Though the national level of killings were still below the spikes of the 1980s and 1990s, they increased in 2020 at a rate not seen since national records began in 1960.

At the same time, firearms sales set a record in 2020 with nearly 23 million sold followed by nearly 20 million sales in 2021, according to the Small Arms Analytics & Forecasting consultancy.

Millions of those weapons went to first-time owners, who experts worry could lack safety training.

"A lot of inexperienced people handling guns is always a recipe for disaster," said Peter Squires, professor of criminology at the University of Brighton in Britain.

This flood of weapons can also unleash a hail of celebratory fire into the sky, to mark a holiday or special occasion.

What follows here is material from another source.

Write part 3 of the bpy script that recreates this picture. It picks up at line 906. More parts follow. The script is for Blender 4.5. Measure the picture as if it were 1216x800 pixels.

"But the bullets come down and hit people often a mile from where the gun was fired," he noted.

Yet it's the bullet intended for someone else that makes many victims.

Tiffani Evans, 34, was outside a relative's home in the state of Maryland, not far from the nation's capital Washington, enjoying dinner on a warm night in August when her son Peyton was killed.

The eight-year-old football player was inside the house eating and playing video games as the shooting started as part of a violent rivalry that had nothing to do with the boy.

"My son was sitting at the table with his head down, with a bullet in his head," Evans said, recounting the moment she ran in to check on him.

She sees this kind of violence stemming from a series of problems: lack of government resources to keep young people on the right path and parents failing to teach the sacred value of human life in addition to illegally-owned firearms.

"There's too much access to illegal guns," she said. "We've got to get a hold on it. The government has to get a hold on it."